• _PROBLEM TO WORK ON_
Your task is to transcribe, without alteration, the lines from the top of the material below through the line bearing "sc.camera = cam", inclusive.

• _STORED DATA_
▼▼▼
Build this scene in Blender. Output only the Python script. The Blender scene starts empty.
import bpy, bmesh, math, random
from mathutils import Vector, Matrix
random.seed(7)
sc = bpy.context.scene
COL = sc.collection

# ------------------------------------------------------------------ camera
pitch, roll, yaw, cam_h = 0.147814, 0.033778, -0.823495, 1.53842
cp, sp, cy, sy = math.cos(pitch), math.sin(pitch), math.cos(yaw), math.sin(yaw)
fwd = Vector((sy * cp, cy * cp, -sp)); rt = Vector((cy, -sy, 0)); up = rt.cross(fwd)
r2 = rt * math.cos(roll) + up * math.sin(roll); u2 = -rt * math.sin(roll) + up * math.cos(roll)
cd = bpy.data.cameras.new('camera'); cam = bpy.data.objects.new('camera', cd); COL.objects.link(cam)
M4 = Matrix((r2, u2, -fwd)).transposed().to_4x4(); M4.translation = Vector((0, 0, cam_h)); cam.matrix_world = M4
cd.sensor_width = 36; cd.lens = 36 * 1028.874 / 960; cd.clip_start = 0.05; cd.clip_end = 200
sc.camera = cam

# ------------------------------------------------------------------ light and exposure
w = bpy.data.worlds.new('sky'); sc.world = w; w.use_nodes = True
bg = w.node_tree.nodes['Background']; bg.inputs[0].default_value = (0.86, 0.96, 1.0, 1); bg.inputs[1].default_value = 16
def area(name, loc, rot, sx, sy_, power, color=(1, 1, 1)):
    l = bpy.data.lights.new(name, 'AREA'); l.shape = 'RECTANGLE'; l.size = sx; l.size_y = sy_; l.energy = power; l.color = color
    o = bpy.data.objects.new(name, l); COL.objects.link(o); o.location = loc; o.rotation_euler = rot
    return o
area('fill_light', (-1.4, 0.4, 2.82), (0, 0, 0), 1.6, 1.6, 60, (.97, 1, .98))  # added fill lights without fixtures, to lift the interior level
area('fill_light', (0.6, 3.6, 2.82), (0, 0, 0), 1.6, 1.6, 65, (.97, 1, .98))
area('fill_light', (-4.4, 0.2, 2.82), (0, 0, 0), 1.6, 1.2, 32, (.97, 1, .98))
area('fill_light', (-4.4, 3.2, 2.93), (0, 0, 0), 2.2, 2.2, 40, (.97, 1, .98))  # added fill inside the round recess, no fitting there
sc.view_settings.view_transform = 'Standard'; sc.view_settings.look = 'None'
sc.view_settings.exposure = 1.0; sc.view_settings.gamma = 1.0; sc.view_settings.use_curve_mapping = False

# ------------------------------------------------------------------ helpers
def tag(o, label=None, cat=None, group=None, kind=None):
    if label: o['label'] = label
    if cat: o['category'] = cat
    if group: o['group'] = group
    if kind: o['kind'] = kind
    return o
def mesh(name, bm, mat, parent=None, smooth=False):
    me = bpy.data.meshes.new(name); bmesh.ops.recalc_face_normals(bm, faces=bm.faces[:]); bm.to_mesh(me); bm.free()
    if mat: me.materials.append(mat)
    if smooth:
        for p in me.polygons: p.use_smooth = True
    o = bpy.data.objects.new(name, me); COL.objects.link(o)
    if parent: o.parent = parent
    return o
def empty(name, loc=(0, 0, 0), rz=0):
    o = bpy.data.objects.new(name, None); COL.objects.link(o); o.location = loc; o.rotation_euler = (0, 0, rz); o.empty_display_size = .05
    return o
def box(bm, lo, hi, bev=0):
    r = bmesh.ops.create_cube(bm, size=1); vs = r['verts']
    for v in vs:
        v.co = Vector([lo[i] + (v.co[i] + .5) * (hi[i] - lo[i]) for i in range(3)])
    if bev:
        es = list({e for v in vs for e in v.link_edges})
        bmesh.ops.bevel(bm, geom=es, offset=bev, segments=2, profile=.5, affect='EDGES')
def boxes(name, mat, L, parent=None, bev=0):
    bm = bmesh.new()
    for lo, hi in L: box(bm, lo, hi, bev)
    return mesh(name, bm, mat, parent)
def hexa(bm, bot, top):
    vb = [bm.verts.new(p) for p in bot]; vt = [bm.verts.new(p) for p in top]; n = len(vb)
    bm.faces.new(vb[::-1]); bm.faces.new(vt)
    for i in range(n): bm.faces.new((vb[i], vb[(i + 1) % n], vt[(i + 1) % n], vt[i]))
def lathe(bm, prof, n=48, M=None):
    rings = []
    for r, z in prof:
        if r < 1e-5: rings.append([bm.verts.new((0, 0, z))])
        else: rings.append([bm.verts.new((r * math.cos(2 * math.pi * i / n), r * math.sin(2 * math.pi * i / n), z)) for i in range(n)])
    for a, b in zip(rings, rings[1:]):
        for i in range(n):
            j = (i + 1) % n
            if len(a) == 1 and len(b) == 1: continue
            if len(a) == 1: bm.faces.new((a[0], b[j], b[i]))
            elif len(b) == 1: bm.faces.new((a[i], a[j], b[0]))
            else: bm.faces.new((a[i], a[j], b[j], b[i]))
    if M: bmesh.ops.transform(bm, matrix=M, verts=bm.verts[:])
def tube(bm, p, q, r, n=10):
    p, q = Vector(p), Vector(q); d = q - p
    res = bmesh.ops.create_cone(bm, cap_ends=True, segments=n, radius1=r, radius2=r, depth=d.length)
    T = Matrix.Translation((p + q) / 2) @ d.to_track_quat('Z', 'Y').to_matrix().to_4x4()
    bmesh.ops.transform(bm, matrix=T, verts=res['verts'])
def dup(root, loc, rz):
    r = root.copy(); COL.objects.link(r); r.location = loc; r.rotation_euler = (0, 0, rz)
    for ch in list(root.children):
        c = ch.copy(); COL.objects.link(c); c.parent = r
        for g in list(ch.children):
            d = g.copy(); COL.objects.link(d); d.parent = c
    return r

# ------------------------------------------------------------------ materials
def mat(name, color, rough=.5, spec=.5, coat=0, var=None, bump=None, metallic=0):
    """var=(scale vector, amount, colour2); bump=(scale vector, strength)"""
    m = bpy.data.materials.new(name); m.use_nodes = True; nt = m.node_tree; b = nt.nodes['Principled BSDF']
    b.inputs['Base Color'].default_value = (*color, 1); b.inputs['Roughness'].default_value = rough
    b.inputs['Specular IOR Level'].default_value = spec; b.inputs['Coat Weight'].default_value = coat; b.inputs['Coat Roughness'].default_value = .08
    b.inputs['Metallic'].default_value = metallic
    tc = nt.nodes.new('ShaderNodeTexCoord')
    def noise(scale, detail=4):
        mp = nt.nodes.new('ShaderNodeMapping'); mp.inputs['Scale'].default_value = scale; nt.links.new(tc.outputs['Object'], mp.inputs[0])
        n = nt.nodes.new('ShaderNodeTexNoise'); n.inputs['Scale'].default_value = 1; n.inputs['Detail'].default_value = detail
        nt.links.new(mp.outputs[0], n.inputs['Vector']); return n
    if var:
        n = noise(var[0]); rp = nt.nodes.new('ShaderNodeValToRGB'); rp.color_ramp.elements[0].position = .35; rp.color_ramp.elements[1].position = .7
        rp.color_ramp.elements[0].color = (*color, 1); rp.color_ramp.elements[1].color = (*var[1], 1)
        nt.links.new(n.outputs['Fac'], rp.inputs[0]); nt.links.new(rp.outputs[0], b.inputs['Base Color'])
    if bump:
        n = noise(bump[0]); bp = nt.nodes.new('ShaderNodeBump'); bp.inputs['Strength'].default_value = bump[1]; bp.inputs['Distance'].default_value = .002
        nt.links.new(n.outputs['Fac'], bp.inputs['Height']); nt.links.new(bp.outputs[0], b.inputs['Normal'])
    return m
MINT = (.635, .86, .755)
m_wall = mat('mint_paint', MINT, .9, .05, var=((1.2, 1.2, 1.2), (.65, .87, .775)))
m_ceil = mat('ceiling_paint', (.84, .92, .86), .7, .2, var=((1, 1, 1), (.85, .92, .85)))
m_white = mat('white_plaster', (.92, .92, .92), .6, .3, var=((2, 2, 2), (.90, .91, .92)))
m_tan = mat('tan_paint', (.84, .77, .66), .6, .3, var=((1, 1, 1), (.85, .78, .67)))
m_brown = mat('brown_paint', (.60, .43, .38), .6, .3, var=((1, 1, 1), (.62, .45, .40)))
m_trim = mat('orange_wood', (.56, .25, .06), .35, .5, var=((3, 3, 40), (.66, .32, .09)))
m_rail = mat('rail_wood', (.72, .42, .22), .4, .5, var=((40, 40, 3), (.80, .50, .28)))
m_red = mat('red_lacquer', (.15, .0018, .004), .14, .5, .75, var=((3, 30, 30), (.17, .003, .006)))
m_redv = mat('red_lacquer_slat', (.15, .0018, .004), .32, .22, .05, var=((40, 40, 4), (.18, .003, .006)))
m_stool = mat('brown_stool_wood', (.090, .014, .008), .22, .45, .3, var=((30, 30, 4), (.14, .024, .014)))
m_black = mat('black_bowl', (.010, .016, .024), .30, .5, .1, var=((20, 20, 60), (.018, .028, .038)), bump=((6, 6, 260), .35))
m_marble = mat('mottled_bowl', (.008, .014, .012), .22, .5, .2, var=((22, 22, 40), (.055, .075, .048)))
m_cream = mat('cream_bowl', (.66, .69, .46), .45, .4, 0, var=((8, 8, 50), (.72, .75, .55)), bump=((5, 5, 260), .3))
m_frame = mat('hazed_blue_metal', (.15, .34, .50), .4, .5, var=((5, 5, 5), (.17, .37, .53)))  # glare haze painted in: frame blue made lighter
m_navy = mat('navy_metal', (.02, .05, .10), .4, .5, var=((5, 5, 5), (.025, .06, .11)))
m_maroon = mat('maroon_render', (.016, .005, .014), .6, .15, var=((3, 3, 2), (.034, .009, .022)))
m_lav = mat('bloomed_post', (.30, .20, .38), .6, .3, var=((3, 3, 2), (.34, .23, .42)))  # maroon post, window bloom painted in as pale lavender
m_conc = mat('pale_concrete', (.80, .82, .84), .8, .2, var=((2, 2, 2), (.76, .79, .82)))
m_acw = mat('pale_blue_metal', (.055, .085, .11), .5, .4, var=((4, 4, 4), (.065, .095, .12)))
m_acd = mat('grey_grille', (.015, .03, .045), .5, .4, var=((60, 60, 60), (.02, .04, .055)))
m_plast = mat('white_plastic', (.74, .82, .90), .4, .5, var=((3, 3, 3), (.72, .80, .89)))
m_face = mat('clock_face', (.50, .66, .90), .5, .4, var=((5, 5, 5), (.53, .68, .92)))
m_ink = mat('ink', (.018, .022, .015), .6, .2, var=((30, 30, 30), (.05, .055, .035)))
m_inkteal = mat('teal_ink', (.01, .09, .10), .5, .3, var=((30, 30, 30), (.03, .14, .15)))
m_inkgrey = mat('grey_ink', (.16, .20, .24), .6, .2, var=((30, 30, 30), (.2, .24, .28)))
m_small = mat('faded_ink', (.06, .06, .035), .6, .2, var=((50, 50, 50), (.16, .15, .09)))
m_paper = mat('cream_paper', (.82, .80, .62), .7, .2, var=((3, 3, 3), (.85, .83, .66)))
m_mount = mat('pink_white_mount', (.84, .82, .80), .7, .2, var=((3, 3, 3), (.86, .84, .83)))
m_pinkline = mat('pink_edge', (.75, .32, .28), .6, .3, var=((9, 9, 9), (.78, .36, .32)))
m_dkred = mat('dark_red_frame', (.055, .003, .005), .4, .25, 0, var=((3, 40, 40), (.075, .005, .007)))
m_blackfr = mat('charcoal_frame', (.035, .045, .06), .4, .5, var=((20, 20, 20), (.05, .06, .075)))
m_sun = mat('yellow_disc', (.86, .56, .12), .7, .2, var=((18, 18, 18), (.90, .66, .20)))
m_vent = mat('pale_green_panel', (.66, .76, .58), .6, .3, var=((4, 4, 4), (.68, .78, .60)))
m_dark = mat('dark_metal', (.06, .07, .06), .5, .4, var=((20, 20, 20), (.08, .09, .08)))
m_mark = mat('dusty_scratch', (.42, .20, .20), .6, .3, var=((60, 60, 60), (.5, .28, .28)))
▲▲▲
• _ANSWER TO THE TASK_
Build this scene in Blender. Output only the Python script. The Blender scene starts empty.
import bpy, bmesh, math, random
from mathutils import Vector, Matrix
random.seed(7)
sc = bpy.context.scene
COL = sc.collection

# ------------------------------------------------------------------ camera
pitch, roll, yaw, cam_h = 0.147814, 0.033778, -0.823495, 1.53842
cp, sp, cy, sy = math.cos(pitch), math.sin(pitch), math.cos(yaw), math.sin(yaw)
fwd = Vector((sy * cp, cy * cp, -sp)); rt = Vector((cy, -sy, 0)); up = rt.cross(fwd)
r2 = rt * math.cos(roll) + up * math.sin(roll); u2 = -rt * math.sin(roll) + up * math.cos(roll)
cd = bpy.data.cameras.new('camera'); cam = bpy.data.objects.new('camera', cd); COL.objects.link(cam)
M4 = Matrix((r2, u2, -fwd)).transposed().to_4x4(); M4.translation = Vector((0, 0, cam_h)); cam.matrix_world = M4
cd.sensor_width = 36; cd.lens = 36 * 1028.874 / 960; cd.clip_start = 0.05; cd.clip_end = 200
sc.camera = cam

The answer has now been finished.